Since 2016, I have participated in more conversations than I can count focused on the query: “How can anyone look at Donald Trump and conclude this mentally-ill buffoon should be President?'”
The only answer I’ve been able to come up with, after surveying the research, is that Trump hates the same people they do, and to MAGA, shared racism is all that matters.
During the last few months, that question has taken on even more relevance, because Trump’s mental processes–such as they were–have dramatically declined. That deterioration was “front and center” during what was billed as a press conference a week or so ago.
The best account of that event–attended by what was evidently a hand-picked group of “journalists” unlikely to ask pertinent or follow-up questions–was written by Tom Nichols in the Atlantic.
Donald Trump’s public events are a challenge for anyone who writes about him. His rallies and press conferences are rich sources of material, fountains of molten weirdness that blurp up stuff that would sink the career of any other politician. By the time they’re over, all of the attendees are covered in gloppy nonsense.
And then, once everyone cleans up and shakes the debris off their phones and laptops, so much of what Trump said seems too bonkers to have come from a former president and the nominee of a major party that journalists are left trying to piece together a story as if Trump were a normal person. This is what The Atlantic’s editor in chief, Jeffrey Goldberg, has described as the “bias toward coherence,” and it leads to careful circumlocutions instead of stunned headlines.
The so-called “press conference” was Trump’s response to the publicity that Harris and Walz were generating (Trump can’t bear not being the center of attention) and was even more bizarre than usual.
Trump, predictably, did an afternoon concert of his greatest hits, including “Doctors and Mothers Are Murdering Babies After They’re Born,” “Putin and Xi Love Me and I Love Them,” and “Gas Used to Be a Buck-Eighty-Something a Gallon.” But the new material was pretty shocking…
He said (again) that the convicted January 6 insurrectionists have been treated horribly, but this time he added that no one died during the assault on the Capitol. (In fact, four people died that day.) He made his usual assertion that Russia would never have invaded Ukraine if he’d been in office, but this time he added how much he looked forward to getting along with the Iranians, despite also bragging about how he tanked the nuclear deal with them.
He claimed that attendance at the rally preceding the January 6 insurrection exceeded that of Martin Luther King’s March on Washington–an event that drew a quarter of a million people.

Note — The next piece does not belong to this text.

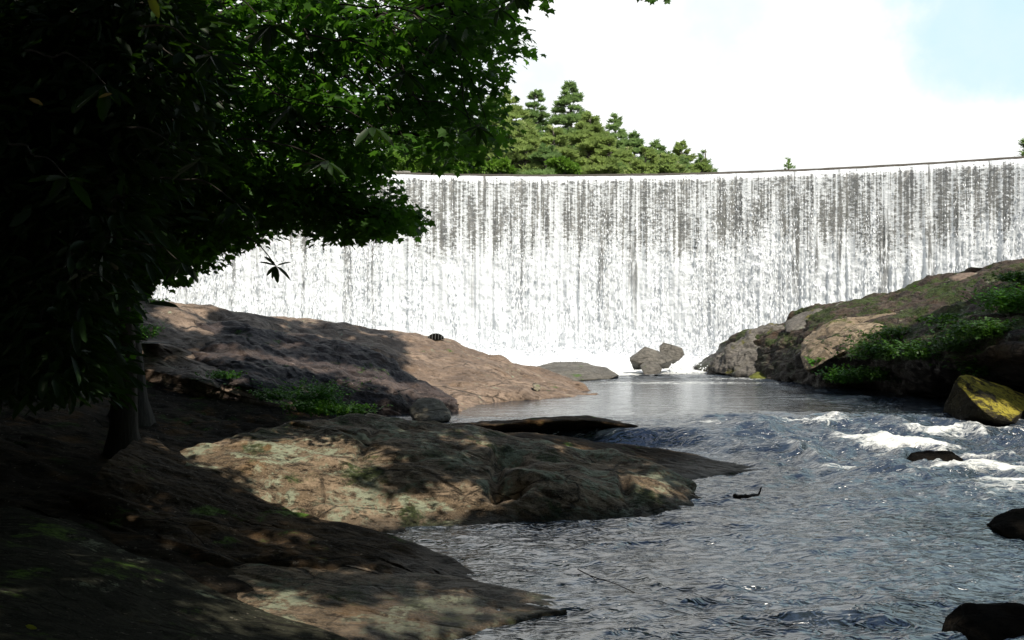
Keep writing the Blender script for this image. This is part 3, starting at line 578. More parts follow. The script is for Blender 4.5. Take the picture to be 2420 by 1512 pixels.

Trump also invented a helicopter ride with Willie Brown, who had once dated Kamala Harris, saying that Brown had told him (unspecified) “terrible” things about Harris. (Brown says no such ride ever took place.)
Nichols properly described the bottom line to all this:
The issue is that a former president is frighteningly delusional, and if any other candidate had done this—Biden was roasted over stories that were obscure but turned out to be true—it would dominate the news with understandable alarm about the well-being of the candidate.
The New York Times ran this headline: “Trump Tries to Wrestle Back Attention at Mar-a-Lago News Conference.” The Washington Post said: “Trump Holds Meandering News Conference, Where He Agrees to Debate Harris.” The British paper The Independent got closer with: “Trump Holds Seemingly Pointless Press Conference Filled With False Claims,” but CNN went with “Trump Attacks Harris and Walz During First News Conference Since Democratic Ticket Was Announced.”
All of these headlines are technically true, but they miss the point: The Republican nominee, the man who could return to office and regain the sole authority to use American nuclear weapons, is a serial liar and can’t tell the difference between reality and fantasy.
Donald Trump is not well. He is not stable. There’s something deeply wrong with him.
Here in the real world, we’ve noticed.